══ Extracted entries
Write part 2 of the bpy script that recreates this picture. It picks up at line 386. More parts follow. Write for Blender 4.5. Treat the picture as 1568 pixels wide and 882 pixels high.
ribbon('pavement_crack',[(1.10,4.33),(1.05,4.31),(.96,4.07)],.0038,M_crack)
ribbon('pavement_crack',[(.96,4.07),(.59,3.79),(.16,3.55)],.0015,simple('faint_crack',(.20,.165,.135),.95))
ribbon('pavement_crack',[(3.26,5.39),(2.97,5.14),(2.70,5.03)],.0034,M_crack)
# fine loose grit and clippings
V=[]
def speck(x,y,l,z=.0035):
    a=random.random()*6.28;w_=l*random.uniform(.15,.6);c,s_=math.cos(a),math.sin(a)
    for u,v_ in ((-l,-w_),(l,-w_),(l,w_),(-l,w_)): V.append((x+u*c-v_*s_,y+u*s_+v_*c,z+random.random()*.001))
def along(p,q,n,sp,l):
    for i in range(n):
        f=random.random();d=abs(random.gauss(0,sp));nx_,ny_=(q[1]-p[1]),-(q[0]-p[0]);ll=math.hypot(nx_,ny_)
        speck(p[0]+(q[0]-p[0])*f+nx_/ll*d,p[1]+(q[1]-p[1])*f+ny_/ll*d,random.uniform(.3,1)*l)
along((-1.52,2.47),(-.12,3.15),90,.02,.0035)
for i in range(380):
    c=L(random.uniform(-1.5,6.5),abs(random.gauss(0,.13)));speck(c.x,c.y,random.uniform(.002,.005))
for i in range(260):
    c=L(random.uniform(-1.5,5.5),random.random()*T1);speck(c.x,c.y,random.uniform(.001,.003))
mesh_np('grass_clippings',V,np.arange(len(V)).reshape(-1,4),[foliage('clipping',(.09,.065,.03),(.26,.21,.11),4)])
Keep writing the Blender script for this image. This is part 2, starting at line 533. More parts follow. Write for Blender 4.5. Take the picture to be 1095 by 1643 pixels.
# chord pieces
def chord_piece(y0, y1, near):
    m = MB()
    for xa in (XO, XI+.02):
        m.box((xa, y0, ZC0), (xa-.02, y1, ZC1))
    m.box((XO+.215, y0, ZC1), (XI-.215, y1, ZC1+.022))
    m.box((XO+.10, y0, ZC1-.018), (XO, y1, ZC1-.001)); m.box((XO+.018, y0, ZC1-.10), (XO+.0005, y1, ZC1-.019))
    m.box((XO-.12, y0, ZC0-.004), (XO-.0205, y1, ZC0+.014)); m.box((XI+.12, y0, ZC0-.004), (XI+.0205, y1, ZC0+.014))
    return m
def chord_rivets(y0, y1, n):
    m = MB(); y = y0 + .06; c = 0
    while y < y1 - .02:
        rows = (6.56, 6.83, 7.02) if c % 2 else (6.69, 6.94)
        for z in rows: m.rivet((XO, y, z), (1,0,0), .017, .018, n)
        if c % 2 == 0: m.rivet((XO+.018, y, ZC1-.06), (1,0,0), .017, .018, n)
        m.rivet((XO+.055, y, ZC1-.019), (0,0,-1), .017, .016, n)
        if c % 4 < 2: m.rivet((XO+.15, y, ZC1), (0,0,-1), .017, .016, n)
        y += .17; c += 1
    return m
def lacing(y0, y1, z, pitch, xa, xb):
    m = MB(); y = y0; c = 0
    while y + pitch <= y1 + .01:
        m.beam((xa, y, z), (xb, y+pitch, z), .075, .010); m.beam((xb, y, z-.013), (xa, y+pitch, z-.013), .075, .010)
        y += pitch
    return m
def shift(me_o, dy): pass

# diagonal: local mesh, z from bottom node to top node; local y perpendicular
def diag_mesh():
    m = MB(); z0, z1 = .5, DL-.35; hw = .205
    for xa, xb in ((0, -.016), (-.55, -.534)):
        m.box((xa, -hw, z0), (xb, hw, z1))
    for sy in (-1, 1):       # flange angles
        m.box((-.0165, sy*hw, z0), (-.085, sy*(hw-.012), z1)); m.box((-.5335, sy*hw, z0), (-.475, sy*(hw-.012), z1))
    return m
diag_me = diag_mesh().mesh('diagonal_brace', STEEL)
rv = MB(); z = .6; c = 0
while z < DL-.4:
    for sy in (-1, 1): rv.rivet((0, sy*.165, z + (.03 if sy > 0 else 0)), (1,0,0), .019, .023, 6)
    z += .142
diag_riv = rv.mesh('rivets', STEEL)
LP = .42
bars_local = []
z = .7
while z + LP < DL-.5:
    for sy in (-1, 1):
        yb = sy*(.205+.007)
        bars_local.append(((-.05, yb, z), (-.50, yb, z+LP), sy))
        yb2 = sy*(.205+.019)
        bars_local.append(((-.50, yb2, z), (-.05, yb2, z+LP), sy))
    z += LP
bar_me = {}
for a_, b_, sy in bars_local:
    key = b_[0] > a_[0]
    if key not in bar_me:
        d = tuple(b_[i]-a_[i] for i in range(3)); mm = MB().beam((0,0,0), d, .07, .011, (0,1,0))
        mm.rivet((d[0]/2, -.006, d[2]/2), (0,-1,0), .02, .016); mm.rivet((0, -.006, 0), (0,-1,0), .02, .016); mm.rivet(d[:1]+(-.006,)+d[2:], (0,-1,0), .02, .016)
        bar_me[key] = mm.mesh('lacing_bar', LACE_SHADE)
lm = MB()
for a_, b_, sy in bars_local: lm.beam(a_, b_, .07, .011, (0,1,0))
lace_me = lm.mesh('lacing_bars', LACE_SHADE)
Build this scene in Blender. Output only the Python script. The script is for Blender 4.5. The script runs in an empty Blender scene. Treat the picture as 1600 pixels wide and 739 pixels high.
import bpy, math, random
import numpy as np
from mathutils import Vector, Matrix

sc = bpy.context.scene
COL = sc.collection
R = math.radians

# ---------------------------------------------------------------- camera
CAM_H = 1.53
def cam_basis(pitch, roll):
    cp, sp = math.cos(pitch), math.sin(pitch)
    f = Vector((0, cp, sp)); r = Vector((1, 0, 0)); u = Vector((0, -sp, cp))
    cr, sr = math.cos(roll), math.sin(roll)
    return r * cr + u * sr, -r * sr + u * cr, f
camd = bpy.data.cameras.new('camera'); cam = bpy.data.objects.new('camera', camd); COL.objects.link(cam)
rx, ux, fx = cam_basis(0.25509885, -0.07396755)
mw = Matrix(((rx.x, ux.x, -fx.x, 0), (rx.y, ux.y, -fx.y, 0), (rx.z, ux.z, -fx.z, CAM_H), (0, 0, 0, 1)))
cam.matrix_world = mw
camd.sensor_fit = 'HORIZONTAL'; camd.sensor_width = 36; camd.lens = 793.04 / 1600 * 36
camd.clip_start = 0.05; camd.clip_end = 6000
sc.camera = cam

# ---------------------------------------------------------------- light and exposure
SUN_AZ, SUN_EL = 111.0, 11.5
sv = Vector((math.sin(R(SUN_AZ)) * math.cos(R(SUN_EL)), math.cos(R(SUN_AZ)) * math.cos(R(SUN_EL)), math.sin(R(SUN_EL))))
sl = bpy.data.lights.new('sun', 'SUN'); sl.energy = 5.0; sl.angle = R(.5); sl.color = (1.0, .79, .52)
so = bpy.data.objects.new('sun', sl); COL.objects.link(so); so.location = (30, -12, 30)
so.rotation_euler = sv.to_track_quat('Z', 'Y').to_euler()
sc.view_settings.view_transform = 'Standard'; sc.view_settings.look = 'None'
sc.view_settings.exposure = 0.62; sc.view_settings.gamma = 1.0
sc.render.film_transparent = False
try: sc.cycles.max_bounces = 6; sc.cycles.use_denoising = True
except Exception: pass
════
:: Task to complete ::
Reproduce the complete data exactly as presented above.

:: Response ::
Write part 2 of the bpy script that recreates this picture. It picks up at line 386. More parts follow. Write for Blender 4.5. Treat the picture as 1568 pixels wide and 882 pixels high.
ribbon('pavement_crack',[(1.10,4.33),(1.05,4.31),(.96,4.07)],.0038,M_crack)
ribbon('pavement_crack',[(.96,4.07),(.59,3.79),(.16,3.55)],.0015,simple('faint_crack',(.20,.165,.135),.95))
ribbon('pavement_crack',[(3.26,5.39),(2.97,5.14),(2.70,5.03)],.0034,M_crack)
# fine loose grit and clippings
V=[]
def speck(x,y,l,z=.0035):
    a=random.random()*6.28;w_=l*random.uniform(.15,.6);c,s_=math.cos(a),math.sin(a)
    for u,v_ in ((-l,-w_),(l,-w_),(l,w_),(-l,w_)): V.append((x+u*c-v_*s_,y+u*s_+v_*c,z+random.random()*.001))
def along(p,q,n,sp,l):
    for i in range(n):
        f=random.random();d=abs(random.gauss(0,sp));nx_,ny_=(q[1]-p[1]),-(q[0]-p[0]);ll=math.hypot(nx_,ny_)
        speck(p[0]+(q[0]-p[0])*f+nx_/ll*d,p[1]+(q[1]-p[1])*f+ny_/ll*d,random.uniform(.3,1)*l)
along((-1.52,2.47),(-.12,3.15),90,.02,.0035)
for i in range(380):
    c=L(random.uniform(-1.5,6.5),abs(random.gauss(0,.13)));speck(c.x,c.y,random.uniform(.002,.005))
for i in range(260):
    c=L(random.uniform(-1.5,5.5),random.random()*T1);speck(c.x,c.y,random.uniform(.001,.003))
mesh_np('grass_clippings',V,np.arange(len(V)).reshape(-1,4),[foliage('clipping',(.09,.065,.03),(.26,.21,.11),4)])
Keep writing the Blender script for this image. This is part 2, starting at line 533. More parts follow. Write for Blender 4.5. Take the picture to be 1095 by 1643 pixels.
# chord pieces
def chord_piece(y0, y1, near):
    m = MB()
    for xa in (XO, XI+.02):
        m.box((xa, y0, ZC0), (xa-.02, y1, ZC1))
    m.box((XO+.215, y0, ZC1), (XI-.215, y1, ZC1+.022))
    m.box((XO+.10, y0, ZC1-.018), (XO, y1, ZC1-.001)); m.box((XO+.018, y0, ZC1-.10), (XO+.0005, y1, ZC1-.019))
    m.box((XO-.12, y0, ZC0-.004), (XO-.0205, y1, ZC0+.014)); m.box((XI+.12, y0, ZC0-.004), (XI+.0205, y1, ZC0+.014))
    return m
def chord_rivets(y0, y1, n):
    m = MB(); y = y0 + .06; c = 0
    while y < y1 - .02:
        rows = (6.56, 6.83, 7.02) if c % 2 else (6.69, 6.94)
        for z in rows: m.rivet((XO, y, z), (1,0,0), .017, .018, n)
        if c % 2 == 0: m.rivet((XO+.018, y, ZC1-.06), (1,0,0), .017, .018, n)
        m.rivet((XO+.055, y, ZC1-.019), (0,0,-1), .017, .016, n)
        if c % 4 < 2: m.rivet((XO+.15, y, ZC1), (0,0,-1), .017, .016, n)
        y += .17; c += 1
    return m
def lacing(y0, y1, z, pitch, xa, xb):
    m = MB(); y = y0; c = 0
    while y + pitch <= y1 + .01:
        m.beam((xa, y, z), (xb, y+pitch, z), .075, .010); m.beam((xb, y, z-.013), (xa, y+pitch, z-.013), .075, .010)
        y += pitch
    return m
def shift(me_o, dy): pass

# diagonal: local mesh, z from bottom node to top node; local y perpendicular
def diag_mesh():
    m = MB(); z0, z1 = .5, DL-.35; hw = .205
    for xa, xb in ((0, -.016), (-.55, -.534)):
        m.box((xa, -hw, z0), (xb, hw, z1))
    for sy in (-1, 1):       # flange angles
        m.box((-.0165, sy*hw, z0), (-.085, sy*(hw-.012), z1)); m.box((-.5335, sy*hw, z0), (-.475, sy*(hw-.012), z1))
    return m
diag_me = diag_mesh().mesh('diagonal_brace', STEEL)
rv = MB(); z = .6; c = 0
while z < DL-.4:
    for sy in (-1, 1): rv.rivet((0, sy*.165, z + (.03 if sy > 0 else 0)), (1,0,0), .019, .023, 6)
    z += .142
diag_riv = rv.mesh('rivets', STEEL)
LP = .42
bars_local = []
z = .7
while z + LP < DL-.5:
    for sy in (-1, 1):
        yb = sy*(.205+.007)
        bars_local.append(((-.05, yb, z), (-.50, yb, z+LP), sy))
        yb2 = sy*(.205+.019)
        bars_local.append(((-.50, yb2, z), (-.05, yb2, z+LP), sy))
    z += LP
bar_me = {}
for a_, b_, sy in bars_local:
    key = b_[0] > a_[0]
    if key not in bar_me:
        d = tuple(b_[i]-a_[i] for i in range(3)); mm = MB().beam((0,0,0), d, .07, .011, (0,1,0))
        mm.rivet((d[0]/2, -.006, d[2]/2), (0,-1,0), .02, .016); mm.rivet((0, -.006, 0), (0,-1,0), .02, .016); mm.rivet(d[:1]+(-.006,)+d[2:], (0,-1,0), .02, .016)
        bar_me[key] = mm.mesh('lacing_bar', LACE_SHADE)
lm = MB()
for a_, b_, sy in bars_local: lm.beam(a_, b_, .07, .011, (0,1,0))
lace_me = lm.mesh('lacing_bars', LACE_SHADE)
Build this scene in Blender. Output only the Python script. The script is for Blender 4.5. The script runs in an empty Blender scene. Treat the picture as 1600 pixels wide and 739 pixels high.
import bpy, math, random
import numpy as np
from mathutils import Vector, Matrix

sc = bpy.context.scene
COL = sc.collection
R = math.radians

# ---------------------------------------------------------------- camera
CAM_H = 1.53
def cam_basis(pitch, roll):
    cp, sp = math.cos(pitch), math.sin(pitch)
    f = Vector((0, cp, sp)); r = Vector((1, 0, 0)); u = Vector((0, -sp, cp))
    cr, sr = math.cos(roll), math.sin(roll)
    return r * cr + u * sr, -r * sr + u * cr, f
camd = bpy.data.cameras.new('camera'); cam = bpy.data.objects.new('camera', camd); COL.objects.link(cam)
rx, ux, fx = cam_basis(0.25509885, -0.07396755)
mw = Matrix(((rx.x, ux.x, -fx.x, 0), (rx.y, ux.y, -fx.y, 0), (rx.z, ux.z, -fx.z, CAM_H), (0, 0, 0, 1)))
cam.matrix_world = mw
camd.sensor_fit = 'HORIZONTAL'; camd.sensor_width = 36; camd.lens = 793.04 / 1600 * 36
camd.clip_start = 0.05; camd.clip_end = 6000
sc.camera = cam

# ---------------------------------------------------------------- light and exposure
SUN_AZ, SUN_EL = 111.0, 11.5
sv = Vector((math.sin(R(SUN_AZ)) * math.cos(R(SUN_EL)), math.cos(R(SUN_AZ)) * math.cos(R(SUN_EL)), math.sin(R(SUN_EL))))
sl = bpy.data.lights.new('sun', 'SUN'); sl.energy = 5.0; sl.angle = R(.5); sl.color = (1.0, .79, .52)
so = bpy.data.objects.new('sun', sl); COL.objects.link(so); so.location = (30, -12, 30)
so.rotation_euler = sv.to_track_quat('Z', 'Y').to_euler()
sc.view_settings.view_transform = 'Standard'; sc.view_settings.look = 'None'
sc.view_settings.exposure = 0.62; sc.view_settings.gamma = 1.0
sc.render.film_transparent = False
try: sc.cycles.max_bounces = 6; sc.cycles.use_denoising = True
except Exception: pass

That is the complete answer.